▶ _Provided data_:
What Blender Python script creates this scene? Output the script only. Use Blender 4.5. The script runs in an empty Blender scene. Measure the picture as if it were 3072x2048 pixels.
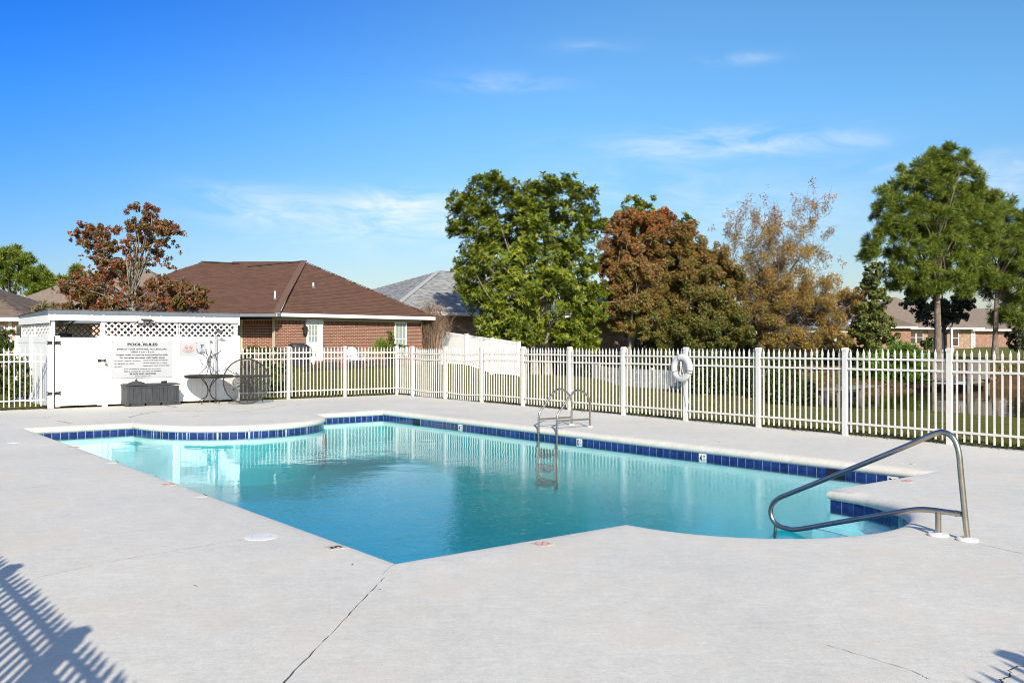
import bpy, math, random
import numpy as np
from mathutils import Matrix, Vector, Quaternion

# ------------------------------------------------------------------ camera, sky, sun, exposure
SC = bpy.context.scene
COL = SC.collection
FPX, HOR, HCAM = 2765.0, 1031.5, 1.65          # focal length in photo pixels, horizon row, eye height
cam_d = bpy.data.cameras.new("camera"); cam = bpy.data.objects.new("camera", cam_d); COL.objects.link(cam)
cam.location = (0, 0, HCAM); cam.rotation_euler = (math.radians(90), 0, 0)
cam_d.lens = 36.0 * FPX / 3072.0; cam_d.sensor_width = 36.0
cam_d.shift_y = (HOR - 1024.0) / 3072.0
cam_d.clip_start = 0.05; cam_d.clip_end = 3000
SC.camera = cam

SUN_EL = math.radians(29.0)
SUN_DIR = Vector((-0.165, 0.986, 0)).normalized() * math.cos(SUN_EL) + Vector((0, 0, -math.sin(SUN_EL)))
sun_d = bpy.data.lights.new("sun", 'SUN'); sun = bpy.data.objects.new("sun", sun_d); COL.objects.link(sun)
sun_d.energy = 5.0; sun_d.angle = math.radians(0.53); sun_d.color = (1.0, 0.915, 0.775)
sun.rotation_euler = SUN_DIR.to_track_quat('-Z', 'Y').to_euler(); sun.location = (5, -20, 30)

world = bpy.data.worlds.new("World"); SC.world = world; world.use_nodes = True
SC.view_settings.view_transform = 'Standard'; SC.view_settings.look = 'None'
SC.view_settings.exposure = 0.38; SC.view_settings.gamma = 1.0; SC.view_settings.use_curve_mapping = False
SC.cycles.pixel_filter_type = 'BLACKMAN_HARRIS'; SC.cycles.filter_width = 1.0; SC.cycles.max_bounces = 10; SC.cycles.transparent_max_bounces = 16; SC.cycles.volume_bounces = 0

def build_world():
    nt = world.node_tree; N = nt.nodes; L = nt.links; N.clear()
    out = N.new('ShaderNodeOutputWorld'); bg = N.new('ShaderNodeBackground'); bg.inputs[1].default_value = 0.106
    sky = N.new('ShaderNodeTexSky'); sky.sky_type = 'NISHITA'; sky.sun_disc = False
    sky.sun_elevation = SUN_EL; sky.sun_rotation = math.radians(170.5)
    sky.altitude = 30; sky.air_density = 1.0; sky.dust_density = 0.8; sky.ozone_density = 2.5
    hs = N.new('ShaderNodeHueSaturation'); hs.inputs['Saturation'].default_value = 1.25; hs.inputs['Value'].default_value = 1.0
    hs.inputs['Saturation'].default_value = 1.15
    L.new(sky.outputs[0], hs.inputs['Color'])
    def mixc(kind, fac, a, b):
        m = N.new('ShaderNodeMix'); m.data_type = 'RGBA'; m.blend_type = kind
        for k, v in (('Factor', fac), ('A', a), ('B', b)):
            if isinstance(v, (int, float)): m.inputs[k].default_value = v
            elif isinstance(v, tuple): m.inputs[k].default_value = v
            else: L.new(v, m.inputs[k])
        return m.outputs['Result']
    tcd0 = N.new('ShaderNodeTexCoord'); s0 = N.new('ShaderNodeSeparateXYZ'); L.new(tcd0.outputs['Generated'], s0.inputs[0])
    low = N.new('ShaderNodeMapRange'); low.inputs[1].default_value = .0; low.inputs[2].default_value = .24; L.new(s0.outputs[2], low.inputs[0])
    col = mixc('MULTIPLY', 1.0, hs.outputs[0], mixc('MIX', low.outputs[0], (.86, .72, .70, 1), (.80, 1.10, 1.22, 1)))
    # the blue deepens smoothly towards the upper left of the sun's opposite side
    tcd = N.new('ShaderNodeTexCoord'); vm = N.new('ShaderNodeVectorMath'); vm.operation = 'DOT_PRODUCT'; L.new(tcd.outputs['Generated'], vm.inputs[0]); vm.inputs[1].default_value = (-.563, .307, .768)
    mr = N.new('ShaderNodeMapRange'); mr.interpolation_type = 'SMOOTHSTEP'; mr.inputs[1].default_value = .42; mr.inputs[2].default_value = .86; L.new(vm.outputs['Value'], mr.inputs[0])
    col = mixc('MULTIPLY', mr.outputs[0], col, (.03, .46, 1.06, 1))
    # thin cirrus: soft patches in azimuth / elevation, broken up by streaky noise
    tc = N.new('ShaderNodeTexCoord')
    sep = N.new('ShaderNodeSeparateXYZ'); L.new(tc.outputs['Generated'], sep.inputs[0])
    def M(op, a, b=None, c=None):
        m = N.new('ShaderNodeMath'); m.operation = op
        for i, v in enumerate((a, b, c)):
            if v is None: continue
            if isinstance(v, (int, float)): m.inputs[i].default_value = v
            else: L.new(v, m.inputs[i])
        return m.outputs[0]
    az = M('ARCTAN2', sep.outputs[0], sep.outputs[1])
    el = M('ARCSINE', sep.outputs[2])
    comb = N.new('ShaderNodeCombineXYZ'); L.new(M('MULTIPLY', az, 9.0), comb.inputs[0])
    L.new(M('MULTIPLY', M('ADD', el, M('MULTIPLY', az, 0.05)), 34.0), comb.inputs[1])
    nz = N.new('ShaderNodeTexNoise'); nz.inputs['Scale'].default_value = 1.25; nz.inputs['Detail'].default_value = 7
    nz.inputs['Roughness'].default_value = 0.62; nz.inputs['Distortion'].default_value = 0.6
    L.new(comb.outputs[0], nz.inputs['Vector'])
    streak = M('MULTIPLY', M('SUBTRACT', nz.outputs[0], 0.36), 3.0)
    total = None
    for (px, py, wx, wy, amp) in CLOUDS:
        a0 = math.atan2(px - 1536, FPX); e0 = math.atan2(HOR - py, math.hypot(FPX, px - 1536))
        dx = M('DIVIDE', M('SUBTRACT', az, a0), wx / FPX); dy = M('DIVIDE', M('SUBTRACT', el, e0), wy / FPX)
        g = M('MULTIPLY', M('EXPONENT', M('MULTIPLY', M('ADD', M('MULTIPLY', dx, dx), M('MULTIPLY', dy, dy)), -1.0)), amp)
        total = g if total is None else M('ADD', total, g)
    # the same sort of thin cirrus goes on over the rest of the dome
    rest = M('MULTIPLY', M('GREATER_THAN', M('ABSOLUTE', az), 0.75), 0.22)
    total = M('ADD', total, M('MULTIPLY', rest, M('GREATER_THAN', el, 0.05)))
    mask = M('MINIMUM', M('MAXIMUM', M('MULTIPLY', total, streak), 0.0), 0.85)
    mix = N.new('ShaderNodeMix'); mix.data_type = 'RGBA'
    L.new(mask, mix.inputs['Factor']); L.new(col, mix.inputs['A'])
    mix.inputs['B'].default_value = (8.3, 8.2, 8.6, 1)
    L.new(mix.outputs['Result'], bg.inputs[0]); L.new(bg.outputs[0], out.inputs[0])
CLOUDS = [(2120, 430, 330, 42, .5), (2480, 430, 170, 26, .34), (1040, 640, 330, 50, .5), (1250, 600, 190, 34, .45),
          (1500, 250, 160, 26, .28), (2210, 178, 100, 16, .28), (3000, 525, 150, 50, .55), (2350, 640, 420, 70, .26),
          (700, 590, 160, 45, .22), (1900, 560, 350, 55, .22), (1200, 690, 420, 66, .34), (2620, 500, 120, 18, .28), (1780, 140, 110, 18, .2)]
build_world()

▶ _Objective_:
Using the material above, set down every line exactly, but skip the pictures.

▶ _Result of the task_:
What Blender Python script creates this scene? Output the script only. Use Blender 4.5. The script runs in an empty Blender scene. Measure the picture as if it were 3072x2048 pixels.
import bpy, math, random
import numpy as np
from mathutils import Matrix, Vector, Quaternion

# ------------------------------------------------------------------ camera, sky, sun, exposure
SC = bpy.context.scene
COL = SC.collection
FPX, HOR, HCAM = 2765.0, 1031.5, 1.65          # focal length in photo pixels, horizon row, eye height
cam_d = bpy.data.cameras.new("camera"); cam = bpy.data.objects.new("camera", cam_d); COL.objects.link(cam)
cam.location = (0, 0, HCAM); cam.rotation_euler = (math.radians(90), 0, 0)
cam_d.lens = 36.0 * FPX / 3072.0; cam_d.sensor_width = 36.0
cam_d.shift_y = (HOR - 1024.0) / 3072.0
cam_d.clip_start = 0.05; cam_d.clip_end = 3000
SC.camera = cam

SUN_EL = math.radians(29.0)
SUN_DIR = Vector((-0.165, 0.986, 0)).normalized() * math.cos(SUN_EL) + Vector((0, 0, -math.sin(SUN_EL)))
sun_d = bpy.data.lights.new("sun", 'SUN'); sun = bpy.data.objects.new("sun", sun_d); COL.objects.link(sun)
sun_d.energy = 5.0; sun_d.angle = math.radians(0.53); sun_d.color = (1.0, 0.915, 0.775)
sun.rotation_euler = SUN_DIR.to_track_quat('-Z', 'Y').to_euler(); sun.location = (5, -20, 30)

world = bpy.data.worlds.new("World"); SC.world = world; world.use_nodes = True
SC.view_settings.view_transform = 'Standard'; SC.view_settings.look = 'None'
SC.view_settings.exposure = 0.38; SC.view_settings.gamma = 1.0; SC.view_settings.use_curve_mapping = False
SC.cycles.pixel_filter_type = 'BLACKMAN_HARRIS'; SC.cycles.filter_width = 1.0; SC.cycles.max_bounces = 10; SC.cycles.transparent_max_bounces = 16; SC.cycles.volume_bounces = 0

def build_world():
    nt = world.node_tree; N = nt.nodes; L = nt.links; N.clear()
    out = N.new('ShaderNodeOutputWorld'); bg = N.new('ShaderNodeBackground'); bg.inputs[1].default_value = 0.106
    sky = N.new('ShaderNodeTexSky'); sky.sky_type = 'NISHITA'; sky.sun_disc = False
    sky.sun_elevation = SUN_EL; sky.sun_rotation = math.radians(170.5)
    sky.altitude = 30; sky.air_density = 1.0; sky.dust_density = 0.8; sky.ozone_density = 2.5
    hs = N.new('ShaderNodeHueSaturation'); hs.inputs['Saturation'].default_value = 1.25; hs.inputs['Value'].default_value = 1.0
    hs.inputs['Saturation'].default_value = 1.15
    L.new(sky.outputs[0], hs.inputs['Color'])
    def mixc(kind, fac, a, b):
        m = N.new('ShaderNodeMix'); m.data_type = 'RGBA'; m.blend_type = kind
        for k, v in (('Factor', fac), ('A', a), ('B', b)):
            if isinstance(v, (int, float)): m.inputs[k].default_value = v
            elif isinstance(v, tuple): m.inputs[k].default_value = v
            else: L.new(v, m.inputs[k])
        return m.outputs['Result']
    tcd0 = N.new('ShaderNodeTexCoord'); s0 = N.new('ShaderNodeSeparateXYZ'); L.new(tcd0.outputs['Generated'], s0.inputs[0])
    low = N.new('ShaderNodeMapRange'); low.inputs[1].default_value = .0; low.inputs[2].default_value = .24; L.new(s0.outputs[2], low.inputs[0])
    col = mixc('MULTIPLY', 1.0, hs.outputs[0], mixc('MIX', low.outputs[0], (.86, .72, .70, 1), (.80, 1.10, 1.22, 1)))
    # the blue deepens smoothly towards the upper left of the sun's opposite side
    tcd = N.new('ShaderNodeTexCoord'); vm = N.new('ShaderNodeVectorMath'); vm.operation = 'DOT_PRODUCT'; L.new(tcd.outputs['Generated'], vm.inputs[0]); vm.inputs[1].default_value = (-.563, .307, .768)
    mr = N.new('ShaderNodeMapRange'); mr.interpolation_type = 'SMOOTHSTEP'; mr.inputs[1].default_value = .42; mr.inputs[2].default_value = .86; L.new(vm.outputs['Value'], mr.inputs[0])
    col = mixc('MULTIPLY', mr.outputs[0], col, (.03, .46, 1.06, 1))
    # thin cirrus: soft patches in azimuth / elevation, broken up by streaky noise
    tc = N.new('ShaderNodeTexCoord')
    sep = N.new('ShaderNodeSeparateXYZ'); L.new(tc.outputs['Generated'], sep.inputs[0])
    def M(op, a, b=None, c=None):
        m = N.new('ShaderNodeMath'); m.operation = op
        for i, v in enumerate((a, b, c)):
            if v is None: continue
            if isinstance(v, (int, float)): m.inputs[i].default_value = v
            else: L.new(v, m.inputs[i])
        return m.outputs[0]
    az = M('ARCTAN2', sep.outputs[0], sep.outputs[1])
    el = M('ARCSINE', sep.outputs[2])
    comb = N.new('ShaderNodeCombineXYZ'); L.new(M('MULTIPLY', az, 9.0), comb.inputs[0])
    L.new(M('MULTIPLY', M('ADD', el, M('MULTIPLY', az, 0.05)), 34.0), comb.inputs[1])
    nz = N.new('ShaderNodeTexNoise'); nz.inputs['Scale'].default_value = 1.25; nz.inputs['Detail'].default_value = 7
    nz.inputs['Roughness'].default_value = 0.62; nz.inputs['Distortion'].default_value = 0.6
    L.new(comb.outputs[0], nz.inputs['Vector'])
    streak = M('MULTIPLY', M('SUBTRACT', nz.outputs[0], 0.36), 3.0)
    total = None
    for (px, py, wx, wy, amp) in CLOUDS:
        a0 = math.atan2(px - 1536, FPX); e0 = math.atan2(HOR - py, math.hypot(FPX, px - 1536))
        dx = M('DIVIDE', M('SUBTRACT', az, a0), wx / FPX); dy = M('DIVIDE', M('SUBTRACT', el, e0), wy / FPX)
        g = M('MULTIPLY', M('EXPONENT', M('MULTIPLY', M('ADD', M('MULTIPLY', dx, dx), M('MULTIPLY', dy, dy)), -1.0)), amp)
        total = g if total is None else M('ADD', total, g)
    # the same sort of thin cirrus goes on over the rest of the dome
    rest = M('MULTIPLY', M('GREATER_THAN', M('ABSOLUTE', az), 0.75), 0.22)
    total = M('ADD', total, M('MULTIPLY', rest, M('GREATER_THAN', el, 0.05)))
    mask = M('MINIMUM', M('MAXIMUM', M('MULTIPLY', total, streak), 0.0), 0.85)
    mix = N.new('ShaderNodeMix'); mix.data_type = 'RGBA'
    L.new(mask, mix.inputs['Factor']); L.new(col, mix.inputs['A'])
    mix.inputs['B'].default_value = (8.3, 8.2, 8.6, 1)
    L.new(mix.outputs['Result'], bg.inputs[0]); L.new(bg.outputs[0], out.inputs[0])
CLOUDS = [(2120, 430, 330, 42, .5), (2480, 430, 170, 26, .34), (1040, 640, 330, 50, .5), (1250, 600, 190, 34, .45),
          (1500, 250, 160, 26, .28), (2210, 178, 100, 16, .28), (3000, 525, 150, 50, .55), (2350, 640, 420, 70, .26),
          (700, 590, 160, 45, .22), (1900, 560, 350, 55, .22), (1200, 690, 420, 66, .34), (2620, 500, 120, 18, .28), (1780, 140, 110, 18, .2)]
build_world()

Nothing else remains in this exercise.